Evet. Eğitimdeki kaliteyi artırmak istiyorsak, sınıflar mutlaka küçültülmeli. Ancak bu, sadece öğretmenlerin daha az sayıda öğrenciyle ilgilenmesi anlamına gelmez. Aynı zamanda eğitim sisteminde daha köklü değişiklikler yapılması gerektiğini de gösterir. Öğrencilerin farklı öğrenme stillerine, ihtiyaçlarına ve potansiyellerine göre farklılaştırılmış eğitim yöntemlerinin uygulanması gerekmektedir. Bu da ancak sınıf mevcudu sınırlı olduğunda mümkündür.
Eğitimde Değişim Zamanı
Tartışmaya biraz daha derinlemesine girecek olursak, bu sorunun cevabı sadece öğretmenlerin iş yüküyle ilgili değil. Eğitimdeki değişim, toplumsal bir sorumluluktur. Bir öğretmene düşen öğrenci sayısı, aynı zamanda toplumun eğitime nasıl yaklaştığını da gösterir. Eğer eğitimde kaliteyi arıyorsak, tüm paydaşların – aileler, devlet, öğretmenler ve öğrenciler – birlikte çalışması gerekir.
Bu noktada, provokatif bir soru sormak gerekirse: Eğitimde kaliteyi yükseltmek için gerçekten yeterince istekli miyiz? Yoksa kalabalık sınıflar, daha fazla öğrenci, daha az öğretmen, daha düşük ücretler gibi temel sorunlara göz mü yumuyoruz?

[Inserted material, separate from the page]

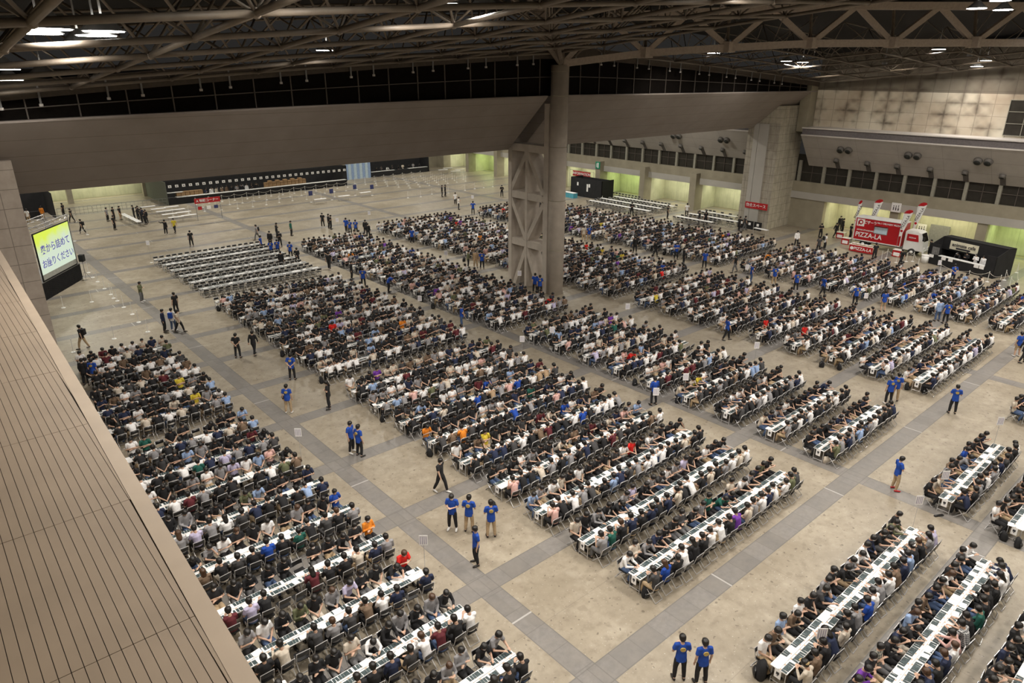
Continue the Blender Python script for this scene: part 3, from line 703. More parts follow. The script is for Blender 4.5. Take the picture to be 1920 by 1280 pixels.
def legs(g, d, e, n, mi, short=False):
    for k in 'lr':
        hi, kn, an = d['hi'+k], d['kn'+k], d['an'+k]
        end = kn.lerp(an, 0.12) if short else an + V(0, 0, 0.03)
        g.loft([d['pel']*0.35+hi*0.65+V(0, 0, 0.0), hi.lerp(kn, 0.35), kn, kn.lerp(end, 0.5), end], [0.095+e, 0.083+e, 0.060+e, 0.056+e, (0.040 if not short else 0.05)+e], n, (0, 1, 0) , mi)
def hand(g, d, k, n, mi):
    wr, el = d['wr'+k], d['el'+k]; t = (wr-el).normalized(); s = 1 if k == 'l' else -1
    side = t.cross(V(0, 0, 1)); side = side.normalized() if side.length > 0.2 else V(0, 1, 0)
    dn = side.cross(t).normalized()
    if dn.z > 0: dn = -dn
    pc = wr + t*0.05
    g.loft([wr, wr+t*0.04, wr+t*0.085], [(0.026, 0.020), (0.040, 0.017), (0.038, 0.014)], max(6, n), side, mi)
    for i in range(4):
        b = wr + t*0.082 + side*(0.0285-0.019*i); L = (0.062, 0.074, 0.070, 0.055)[i]
        m_ = b + t*L*0.5 + dn*0.010; g.loft([b-t*0.012, m_, m_ + t*L*0.38 + dn*L*0.42], [0.0095, 0.0088, 0.0075], 6, None, mi)
    for sg in (-s,):
        b = wr + t*0.028 + side*(0.030*(1 if s > 0 else -1))
        g.loft([b, b + side*0.028*(1 if s > 0 else -1) + t*0.030 + dn*0.006, b + side*0.030*(1 if s > 0 else -1) + t*0.062 + dn*0.016], [0.013, 0.010, 0.0085], 6, None, mi)
def head(g, d, nu, nv, mi):
    h = d['hed']; t = d['tilt']; f = V(math.cos(t), 0, -math.sin(t)); u = V(math.sin(t), 0, math.cos(t))
    g.loft([d['nec']+V(-0.005, 0, -0.06), d['nec']+V(0, 0, 0.02), h-u*0.05], [0.060, 0.054, 0.052], max(6, nu-2), (0, 1, 0), mi)
    rows = [(-0.118, 0.028, 0.020, 0.045), (-0.100, 0.050, 0.045, 0.030), (-0.06, 0.066, 0.072, 0.012), (-0.01, 0.075, 0.090, 0.004), (0.045, 0.078, 0.096, -0.004), (0.085, 0.065, 0.080, -0.010), (0.112, 0.030, 0.036, -0.012)]
    g.loft([h+u*a+f*c for a, b, dd, c in rows], [(b, dd) for a, b, dd, c in rows], nu, (0, 1, 0), mi)
    if nu > 8:
        g.loft([h+f*0.088+u*0.012, h+f*0.104-u*0.022, h+f*0.090-u*0.034], [0.008, 0.014, 0.011], 6, None, mi)     # nose
        g.loft([h+f*0.070-u*0.066+V(0, -0.022, 0), h+f*0.086-u*0.066, h+f*0.070-u*0.066+V(0, 0.022, 0)], [0.005, 0.009, 0.005], 6, None, mi)   # lips
        for s in (-1, 1): g.sphere(h+V(0, 0.079*s, 0)-u*0.012, (0.018, 0.012, 0.030), 6, 5, mi)          # ears
    return h, f, u
def hairshape(g, d, nu, nv, mi, long=False):
    h = d['hed']; t = d['tilt']; f = V(math.cos(t), 0, -math.sin(t)); u = V(math.sin(t), 0, math.cos(t))
    rows = [(-0.085, 0.055, 0.050, -0.042), (-0.040, 0.092, 0.082, -0.040), (0.015, 0.108, 0.108, -0.022), (0.060, 0.108, 0.120, -0.008), (0.105, 0.090, 0.102, -0.008), (0.138, 0.048, 0.056, -0.012)]
    if long: rows = [(-0.26, 0.06, 0.03, -0.085), (-0.17, 0.095, 0.05, -0.075), (-0.09, 0.098, 0.062, -0.055)] + rows[1:]
    g.loft([h+u*a+f*c for a, b, dd, c in rows], [(b, dd) for a, b, dd, c in rows], nu, (0, 1, 0), mi)
def fuse(name, g, mats, voxel, ratio, sm=True):
    me = g.mesh(name, mats); o = bpy.data.objects.new(name, me); C.objects.link(o)
    r = o.modifiers.new('r', 'REMESH'); r.mode = 'VOXEL'; r.voxel_size = voxel; r.use_smooth_shade = True
    s = o.modifiers.new('s', 'SMOOTH'); s.factor = 0.4; s.iterations = 2
    dd = o.modifiers.new('d', 'DECIMATE'); dd.ratio = ratio
    out = bpy.data.meshes.new_from_object(o.evaluated_get(bpy.context.evaluated_depsgraph_get()))
    bpy.data.objects.remove(o); bpy.data.meshes.remove(me); out.name = name
    out.materials.clear()
    for m in (mats if isinstance(mats, (list, tuple)) else [mats]): out.materials.append(m)
    for p in out.polygons: p.use_smooth = True
    return out
POSES = ['sit_cards', 'sit_phone', 'sit_lap', 'sit_chin', 'sit_back', 'sit_low', 'stand', 'behind', 'phone', 'fold', 'walk', 'point', 'akimbo', 'raise', 'bend']
PROTO = {}
LOW = {}
FINE = True
for k in POSES:
    d = make_pose(k); parts = {}
    g = G(); torso(g, d, 0, 12, 0)
    for s in 'lr': arm(g, d, s, 0, 8, 0); hand(g, d, s, 8, 0)
    legs(g, d, 0, 8, 0)
    for s in 'lr': g.loft([d['an'+s]+V(-0.03, 0, 0.04), d['an'+s]+V(0.0, 0, -0.04), d['to'+s]], [0.034, 0.034, 0.028], 8, (0, 1, 0), 0)
    h, f, u = head(g, d, 12, 8, 0)
    parts['body'] = fuse('body_'+k, g, M['skin'], 0.0105 if FINE else 0.02, 0.30)
    ge = G()
    for s in (-1, 1): ge.sphere(h+f*0.084+V(0, 0.031*s, 0)+u*0.012, (0.008, 0.013, 0.006), 6, 4)
    parts['eye'] = ge.mesh('eye', M['hair'])
    for nm_, up_ in (('shirt', 0.0), ('shirt_long', 1.0)):
        g = G(); torso(g, d, 0.016, 12, 0, collar=0.012)
        for s in 'lr': arm(g, d, s, 0.016, 8, 0, up_)
        if k.startswith('sit') is False: g.loft([d['pel']+V(0, 0, -0.15), d['pel']+V(0, 0, 0.06)], [(0.185, 0.138), (0.172, 0.126)], 12, (0, 1, 0), 0)
        parts[nm_] = fuse(nm_+'_'+k, g, CL['K'], 0.02, 0.40)
    for nm_, sh_ in (('trousers', False), ('shorts', True)):
        g = G(); legs(g, d, 0.016, 10, 0, sh_); g.loft([d['pel']+V(0, 0, -0.09), d['pel']+V(0, 0, 0.02)], [(0.162, 0.112), (0.155, 0.105)], 12, (0, 1, 0), 0)
        parts[nm_] = fuse(nm_+'_'+k, g, M['blackp'], 0.02, 0.35)
    g = G(); hairshape(g, d, 14, 8, 0); parts['hair'] = g.mesh('hair_'+k, M['hair'], True)
    g = G(); hairshape(g, d, 14, 8, 0, True); parts['hair_long'] = g.mesh('hair_long_'+k, M['hair'], True)
    for s in 'lr':
        g = G(); a, t_ = d['an'+s], d['to'+s]; g.loft([a+V(-0.055, 0, -0.03), a+V(-0.02, 0, -0.035), a.lerp(t_, 0.6)+V(0, 0, -0.012), t_+V(0.05, 0, 0.0)], [(0.035, 0.04), (0.045, 0.05), (0.05, 0.035), (0.035, 0.022)], 8, (0, 1, 0), 0)
        parts['shoe'+s] = g.mesh('shoe_'+k, M['shoe'], True)
    g = G(); g.loft([h+f*0.020-u*0.090, h+f*0.022-u*0.050, h+f*0.034-u*0.012], [(0.050, 0.060), (0.066, 0.074), (0.060, 0.066)], 12, (0, 1, 0), 0)
    parts['mask'] = g.mesh('mask_'+k, M['mask'], True)
    if not k.startswith('sit'):
        g = G(); cz = 1.30; xx = -0.143
        for i in range(14):
            a0, a1 = 2*math.pi*i/14, 2*math.pi*(i+1)/14
            g.add([(xx+0.02*abs(r*math.sin(a)) , r*math.sin(a), cz+r*0.85*math.cos(a)) for r, a in ((0.085, a0), (0.085, a1), (0.065, a1), (0.065, a0))] + [(xx+0.03+0.02*abs(r*math.sin(a)), r*math.sin(a), cz+r*0.85*math.cos(a)) for r, a in ((0.085, a0), (0.085, a1), (0.065, a1), (0.065, a0))], [(0, 1, 2, 3), (0, 4, 5, 1), (2, 6, 7, 3)])
        for zz, w_ in ((0.025, 0.05), (0.0, 0.06), (-0.025, 0.05)): g.box(xx-0.001, xx+0.03, -w_, w_, cz+zz-0.008, cz+zz+0.008)
        parts['print'] = g.mesh('back_print_'+k, M['gold'])
        g = G().box(-0.30, -0.135, -0.14, 0.14, 1.03, 1.42).box(-0.33, -0.30, -0.10, 0.10, 1.06, 1.25); parts['pack'] = g.mesh('backpack', CL['K'])
    PROTO[k] = (parts, d)
    if k.startswith('sit') or k in ('stand', 'fold'):      # light version for the uncounted rest of the crowd: 0 skin 1 hair 2 shirt 3 trousers
        g = G(); torso(g, d, 0.016, 7, 2)
        for s in 'lr':
            arm(g, d, s, 0.014, 5, 2, 0.0); g.loft([d['sh'+s].lerp(d['el'+s], 0.5), d['el'+s], d['wr'+s], d['wr'+s]+(d['wr'+s]-d['el'+s]).normalized()*0.13], [0.042, 0.040, 0.030, 0.028], 5, None, 0)
        legs(g, d, 0.016, 5, 3)
        head(g, d, 7, 5, 0); hairshape(g, d, 8, 5, 1)
        LOW[k] = g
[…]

Evet, öğretmenlere en fazla kaç öğrenci düşmeli sorusunun cevabı kesinlikle 30 değil, 15-20 olmalı. Ancak bu değişiklik için toplum olarak hepimizin sesini yükseltmesi gerektiği de bir gerçek. Eğitimde köklü bir değişim istiyorsak, bu sadece öğretmenlere düşen öğrenci sayısı ile sınırlı olmamalı.